Así es, para Valdez, el periodismo en Sinaloa: “En este contexto realizan su labor los periodistas sinaloenses. En medio de una organización criminal líder en el país, y a nivel internacional, y bajo el yugo de un gobierno coludido con los criminales, represivo y ave de rapiña a la hora de hacer negocio con los recursos públicos”.

El narcotráfico impone reglas, fidelidades y castigos, pero Valdez insiste en que la persecución a periodistas no llega únicamente de allí. “No sólo los narcos desaparecen y matan a los fotógrafos, los redactores, los periodistas.

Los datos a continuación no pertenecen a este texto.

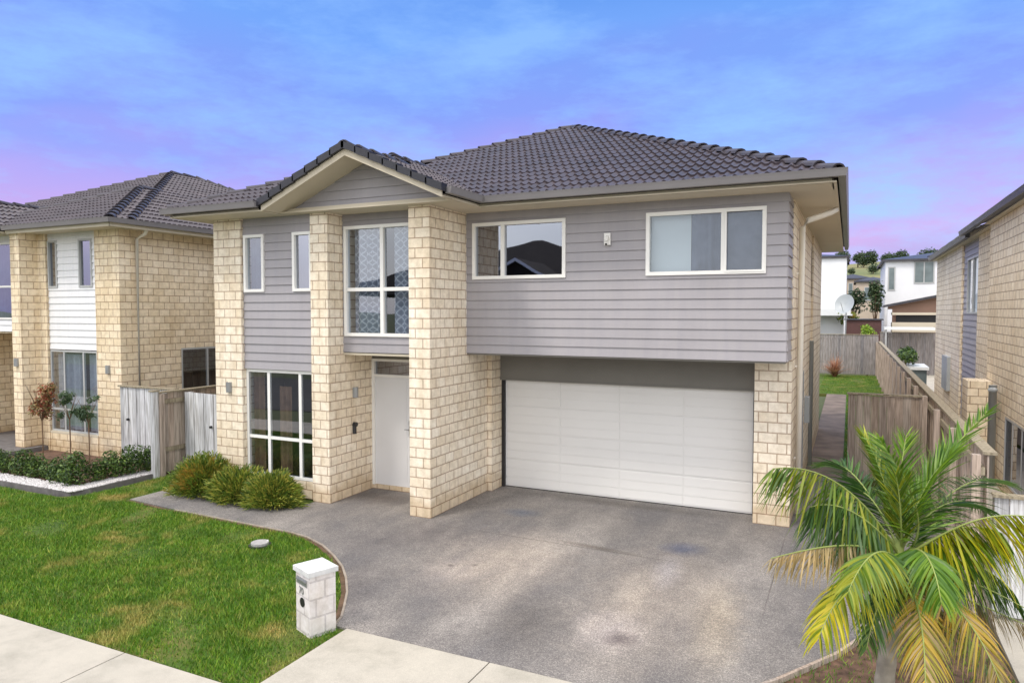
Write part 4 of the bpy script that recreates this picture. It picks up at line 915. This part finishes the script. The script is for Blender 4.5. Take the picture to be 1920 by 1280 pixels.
def frond(pts, mat, n=34, ll=.42, droop=.6, w=.009, spread=1.0, z0=.1, fw=.35, start=.10):
    pts = [at(*p) if len(p) == 3 else p for p in pts]
    r = MB(); cl = [bez(pts, i / 16) for i in range(17)]; r.tube([tuple(p) for p in cl], .012, 6, .003)
    fr = obj('frond', r, M['rachis'], palm, smooth=True)
    lf = MB(); torn = 0
    for i in range(n):
        t = start + (1 - start) * (i + .5) / n; p = bez(pts, t); tg = (bez(pts, min(1, t + .02)) - bez(pts, t - .02)).normalized()
        sd = tg.cross(Vector((0, 0, 1)))
        if sd.length < .15: sd = tg.cross(fwv)
        sd.normalize(); L_ = ll * (math.sin(PI * min(1, .16 + t * .78)) ** .55)
        for s_ in (-1, 1):
            if random.random() < .05: continue
            LL = L_ * random.uniform(.72, 1.12); jit = .10 + .12 * random.random()
            d = (sd * s_ * spread + tg * (fw + .6 * t) + Vector((0, 0, z0)) + Vector((random.uniform(-jit, jit), random.uniform(-jit, jit), random.uniform(-jit, jit)))).normalized()
            q = p + tg * random.uniform(-.008, .008); sg = 5; b = len(lf.v); dr = droop * random.uniform(.7, 1.3)
            wd = d.cross(Vector((0, 0, 1)).lerp(tg, .5)).normalized(); wd = (wd + d.cross(wd) * random.uniform(-.9, .9)).normalized()
            for k in range(sg + 1):
                ww = w * (0.5, 1, 1, .75, .4, .03)[k]
                lf.v += [tuple(q - wd * ww), tuple(q + wd * ww)]
                q = q + d * (LL / sg); d = (d + Vector((0, 0, -dr * .5 * (k + 1) / sg))).normalized()
            for k in range(sg):
                a = b + 2 * k; lf.f.append((a, a + 1, a + 3, a + 2)); lf.mi.append(0); lf.uv += [(0, 0)] * 4
    obj('leaflets', lf, M[mat], fr)
    return fr
K = 6.15
cur = dict(spread=.30, z0=-.85, droop=.7, fw=.18); up_ = dict(spread=.75, z0=.35, droop=.22, fw=.75); fan = dict(spread=.75, z0=-.45, droop=.8, fw=.35)
# long arching fronds whose leaflets hang like a curtain
frond([(1688, 1045, K), (1640, 955, 6.0), (1560, 862, 5.85), (1450, 878, 5.7)], 'pyg', 96, .64, w=.009, **cur)
frond([(1686, 1040, K), (1640, 980, 5.9), (1580, 930, 5.8), (1520, 950, 5.7)], 'pdg', 80, .60, w=.009, **cur)
frond([(1684, 1050, K), (1620, 1005, 5.8), (1540, 1022, 5.5), (1446, 1046, 5.3)], 'pb', 64, .36, w=.007, **cur)
frond([(1684, 1055, K), (1635, 1065, 5.7), (1580, 1075, 5.4), (1535, 1195, 5.2)], 'py', 84, .46, w=.009, **fan)
frond([(1684, 1050, K), (1665, 1030, 5.6), (1630, 1010, 5.3), (1590, 1110, 5.1)], 'pyg', 74, .42, w=.009, **fan)
frond([(1690, 1045, K), (1720, 1010, 5.7), (1750, 1030, 5.4), (1765, 1130, 5.2)], 'pg', 70, .40, w=.009, **fan)
frond([(1690, 1045, K), (1750, 1020, 5.8), (1840, 925, 5.6), (1990, 985, 5.4)], 'py', 100, .66, w=.010, **cur)
frond([(1690, 1045, K), (1740, 1020, 5.9), (1800, 960, 5.8), (1880, 1000, 5.7)], 'pg', 90, .62, w=.009, **cur)
frond([(1690, 1055, K), (1760, 1065, 5.9), (1840, 1090, 5.8), (1940, 1150, 5.7)], 'pdg', 54, .36, w=.008, **cur)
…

También hacen tarea de exterminio los políticos, la policía, la delincuencia organizada coludida con agentes, ministerios públicos, funcionarios de gobierno y militares”.

Valdez era solidario, pero no complaciente con sus colegas. En una entrevista con el semanario Zeta, recordada este domingo por José Luis Martínez en Milenio, deploraba la ausencia de autocrítica y de cohesión gremial de los informadores: “A los periodistas les valen madre los periodistas, no hay una sociedad que acompañe al periodismo digno, valiente, que se realiza en el país. No veo a los periodistas preocupados por lo que están pasando compañeros de Tamaulipas, Veracruz, Chihuahua o Sinaloa, o los que, por amenazas, se tuvieron que ir al extranjero”.

Javier Valdez era, o estaba por ser, el Kapuscinski mexicano. La lectura de sus textos ayuda a entender la perseverancia de un trabajo valiente y lúcido que, puesto que lo miraba de frente, se sobrepuso al miedo. En esos textos implacables, Valdez Cárdenas le entrega a la sociedad un retrato del desastre en que se ha convertido la existencia bajo el narco. No son, en absoluto, expresiones de resignación ante la muerte. Se trata de intensos reclamos por la vida.